Streamers and baitfish imitations
Baitfish

Sculpins, minnows, and other small fish — when and how predators chase bigger meals.

By IdentaFly editorial team

Fly fishing editors & anglers

Published Apr 16, 2026

Baitfish: Fishing for Fish That Are Fishing

Streamers are for anglers who want to hunt.

The Predatory Trout

There's a version of fly fishing that involves delicate leaders, tiny flies, and careful observation of rise forms. Streamer fishing is not that version. Streamer fishing is about covering water aggressively, fishing big flies that imitate small fish, and trying to trigger a violent, predatory response from large trout.

It's worth understanding both, because big fish — the ones that make a river's reputation — are almost always primarily baitfish feeders. A 22-inch brown trout didn't get there on midges.

What Trout Eat (In the Baitfish Department)

Sculpin

Bottom-dwelling, round-headed fish with a mottled olive-brown coloring. Extremely common in trout streams and one of the primary forage fish for large browns and rainbows. They live on the bottom and don't swim well — they dart in short bursts and then hold. Sculpin imitations fished deep with erratic strips mimic this behavior.

Juvenile Trout

Big trout eat small trout. This is not sentimental, it's ecology. Streamer patterns that imitate small rainbow or brown trout — often incorporating flashy materials and articulation — are effective precisely because they match a high-calorie prey item.

Chubs, Dace, and Shiners

Small minnows abundant in most trout rivers. They're active swimmers, so streamer retrieves that suggest a fleeing or injured baitfish — long strips, pauses, direction changes — match their behavior.

Crayfish

More important in warmwater fisheries but relevant for trout in rivers with good crayfish populations. Crayfish patterns fished along the bottom with a crawling, hopping retrieve are effective for large browns in particular.

When to Throw Streamers

High or off-color water: When rain or snowmelt raises and colors the river, fish are disoriented and large trout take advantage. Work the edges and slower water adjacent to the main current.

Low light: Early morning, late evening, and overcast days reduce visibility and trigger predatory behavior. Some of the best streamer fishing happens in the last 30 minutes of light.

Cold water in fall and late season: As temperatures drop and insect activity slows, large trout shift toward calorie-efficient hunting. Fall is often the best streamer season of the year.

Big, deep water: Pools with significant depth often hold the largest fish in any given stretch. Streamers fished on a sink-tip through these pools are the right tool.

Approach and Technique

Streamer fishing rewards covering water. Unlike nymphing, streamer fishing often means moving downstream methodically, casting to likely holding water, fishing each spot for a few presentations, and moving on.

The retrieve matters. Dead-drifted streamers catch fish, but an active retrieve — long strips, erratic jerks, pauses — often produces more aggressive strikes.
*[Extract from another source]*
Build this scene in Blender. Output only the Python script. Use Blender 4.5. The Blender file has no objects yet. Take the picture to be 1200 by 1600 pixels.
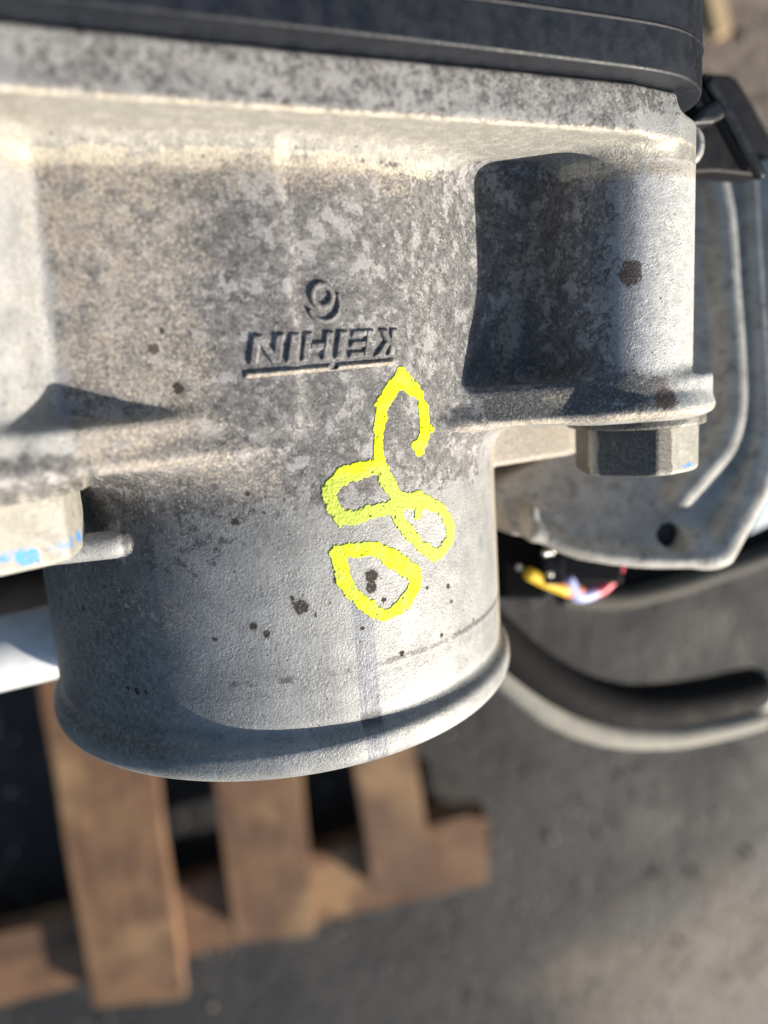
import bpy, bmesh, math, random
import numpy as np
from mathutils import Matrix, Vector
random.seed(7); np.random.seed(7)
SC = bpy.context.scene
COL = SC.collection

# ------------------------------------------------------------------ frames
# Part frame P (millimetres): x along the flange, y away from the viewer, z along the bore axis.
FPX = 1161.9                                   # focal length for a 1200x1600 picture
CAM = np.array([-23.58, -79.10, 13.59])
RGT = np.array([.932, -.357, -.066]); FWD = np.array([.338, .920, -.196]); UPV = np.array([.131, .161, .978])
_m = np.stack([RGT, FWD, UPV], 1); _u, _s, _v = np.linalg.svd(_m); _m = _u @ _v
RGT, FWD, UPV = _m.T
SUN = np.array([.64, -.475, -.62]); SUN /= np.linalg.norm(SUN)
_d, _l = math.radians(76), math.radians(22)    # how steeply the picture looks down, and its lean
GUP = -math.sin(_d)*FWD + math.cos(_d)*(-UPV*math.cos(_l) + RGT*math.sin(_l))
GUP /= np.linalg.norm(GUP)
_ez = GUP; _ey = -UPV - (-UPV @ _ez)*_ez; _ey /= np.linalg.norm(_ey); _ex = np.cross(_ey, _ez)
W3 = np.stack([_ex, _ey, _ez])                 # P -> world rotation
W = Matrix([list(W3[0])+[0], list(W3[1])+[0], list(W3[2])+[0.75], [0, 0, 0, 1]])

# ------------------------------------------------------------------ camera, world, sun
cam = bpy.data.cameras.new('camera'); camo = bpy.data.objects.new('camera', cam); COL.objects.link(camo)
mc = Matrix.Identity(4)
for i in range(3):
    mc[i][0], mc[i][1], mc[i][2], mc[i][3] = RGT[i], UPV[i], -FWD[i], CAM[i]*.001
camo.matrix_world = W @ mc
cam.sensor_fit = 'VERTICAL'; cam.sensor_height = 36; cam.sensor_width = 27
cam.lens = 36*FPX/1600
cam.clip_start = .004; cam.clip_end = 200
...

Vary it until you find what's working.

Line and leader: A sink-tip or full sinking line is necessary to get big flies down in depth. Leaders for streamers are short and heavy — 4 to 6 feet, 1X to 3X — because you're not trying to be subtle.

Practical Notes

If you're not occasionally getting snagged on the bottom, you're not fishing deep enough.

Change streamer color before changing pattern when fish aren't responding — dark flies on dark days, bright flies in off-color water.

An articulated fly (two-hook, hinged connection) moves more seductively in the water than a rigid pattern.

Don't set the hook too early. Wait until you feel the weight of the fish before coming tight.